Dolores

    18 jul 2019 / 09:54 H.

    Conforme vamos cumpliendo años los dolores se constituyen en compañeros inseparables de viaje. Unas personas tienen más suerte que otras y les llegan más tarde o de forma más atenuada, siempre avisando que algo no funciona bien o está enfermando. Yo, a mis propios dolores, siempre les repito lo mismo: que no soy celoso porque se vayan de “picos pardos” a otro lugar y, si es posible, que no vuelvan. Pero no me hacen caso y cada año van atenazándome de una manera más manifiesta y sibilina hasta que llegue el momento en que no pueda soportarlos; y, lo peor, es que uno llega a acostumbrarse a ellos; lógicamente, si no son insoportables... Tiempos aquellos de la infancia, juventud o adultez en los que andaban lejos.
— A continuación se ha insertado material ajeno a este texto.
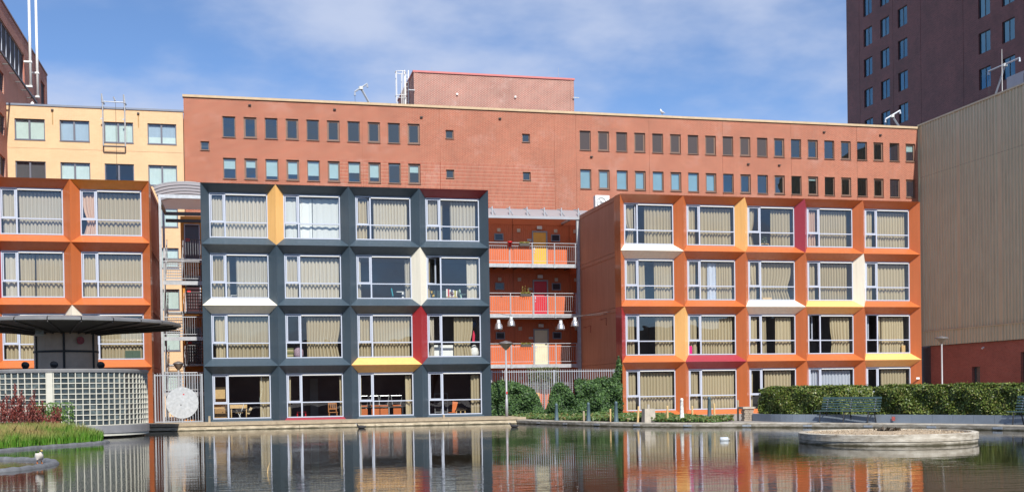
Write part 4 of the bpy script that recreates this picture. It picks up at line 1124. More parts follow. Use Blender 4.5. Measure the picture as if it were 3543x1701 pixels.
sk = MB().lathe([(0, 22.35), (.1, 22.25), (.25, 21.95), (.42, 21.6), (.45, 21.31), (0, 21.31)], (-12.2, 29.5), 9).build('roof_sack', WHITE, None)
tag(sk, 'small white tarpaulin bundle on the yellow roof beside the brick wall', 'bundle')

# ------------------------------------------------------------------ red brick building on the far left
XL = -13.45
lb = thing('left_brick_building', 'tall red brick building seen edge on at the upper left', 'building', (XL, 30, 0))
lw = [(10., 34.05, 24.75, 26.85), (41.2, 43.1, 21.9, 27.0), (24.0, 26.35, 21.95, 23.3), (24.0, 26.35, 19.1, 20.45), (24.0, 26.35, 16.3, 17.65), (19.6, 22., 21.95, 23.3), (19.6, 22., 19.1, 20.45)]
wall_holes(2., 44.2, .1, 28.1, lw, .2, lambda u, d, z: (XL - d, u, z)).build('brick_wall', Mbrick('left_brick', (.46, .13, .085), (.38, .105, .07), (.44, .28, .22), axis='YZ'), lb)
box('coping', M('brown_coping', (.25, .12, .09), rough=.6), lb, XL - .4, XL + .06, 2., 44.2, 28.11, 28.24)
MB().quad((XL, 44.2, .1), (XL - 8, 44.2, .1), (XL - 8, 44.2, 28.1), (XL, 44.2, 28.1)).build('end_wall', BRICK, lb)
for (a, e, z0, z1) in lw:
    n_ = max(1, round((e - a) / 1.49)); step = (e - a) / n_
    fo = MB().box(-.06, 0, 0, .05, 0, z1 - z0).box(-.06, 0, e - a - .05, e - a, 0, z1 - z0).box(-.06, 0, .05, e - a - .05, 0, .06).box(-.06, 0, .05, e - a - .05, z1 - z0 - .06, z1 - z0).build('window', GRFRAME, lb, loc=(XL - .12, a, z0))
    for k in range(n_):
        pane(fo, k * step + .03, (k + 1) * step - .03, .05, z1 - z0 - .05, (XL - .12, a, z0), mat=BLINDD, y=-.03, axis='x', name='screen_blind')
        if k: box('mullion', ALU, fo, XL - .17, XL - .10, a + k * step - .03, a + k * step + .03, z0 + .05, z1 - .05)
MB().quad((XL - 1.2, 3, .2), (XL - 1.2, 44, .2), (XL - 1.2, 44, 28), (XL - 1.2, 3, 28)).build('interior', DARKROOM, lb)
box('sunshade_rail', DKSTEEL, lb, XL + .40, XL + .50, 14, 36.3, 23.85, 23.97)
for yy in np.arange(15.0, 36.3, 2.2): box('rail_bracket', DKSTEEL, lb, XL + .01, XL + .40, yy, yy + .07, 23.87, 23.95)
for yy, lab in ((33.85, 'white flagpole on the brick wall, nearer and taller looking'), (36.8, 'white flagpole on the brick wall, right hand one')):
    p = thing('flagpole', lab, 'flagpole', (XL + .45, yy, 24.4), 'white flagpoles on the left brick wall')
    MB().tube([(XL + .45, yy, 24.42), (XL + .45, yy, 28.5), (XL + .45, yy, 36)], [.10, .10, .07], 10).build('pole', WHITE, p, True)
    for zz in (24.5, 26.3): box('clamp', WHITE, p, XL + .02, XL + .58, yy - .13, yy + .13, zz - .06, zz + .06)

# ------------------------------------------------------------------ corrugated hall on the right
XH = 56.77
hall = thing('corrugated_hall', 'windowless olive corrugated hall with brick plinth at the right edge', 'building', (XH, 16, 0))
def corr(y0, y1, z0, z1, x, pitch=.36, d=.07):
    b = MB(); pr_ = [(x, y0)]; y = y0
    while y < y1 - pitch * .99:
        pr_ += [(x, y + pitch * .45), (x - d, y + pitch * .55), (x - d, y + pitch * .9), (x, y + pitch)]; y += pitch
    pr_.append((x, y1))
    for i in range(len(pr_) - 1):
        (xa, ya), (xb, yb) = pr_[i], pr_[i + 1]
        b.quad((xb, yb, z0), (xa, ya, z0), (xa, ya, z1), (xb, yb, z1))
    return b
y = 3.0
while y < 27.9:
    y1 = min(y + 4.97, 27.95)
    for z0, z1, dx_ in ((4.72, 5.90, -.06), (5.92, 18.64, 0), (18.66, 22.92, 0)):
        corr(y, y1, z0, z1, XH + dx_).build('cladding_sheet', HALLM, hall)
    y = y1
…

Ahora, en la vejez, la cosa ha cambiado, y todo dolor que llega viene para quedarse con más o menos intensidad, potencia o latencia, pretendiendo ser un vecino privilegiado del que no se puede prescindir fácilmente. Hay dolores firmes e insoportables; otros, quizá sean más sordos o dañinos. Menos más que hay paliativos para ello, pues el hecho de vivir y morir son las dos caras de la misma moneda entre las que media un incógnito devenir que hemos de afrontar con valentía y esperanza.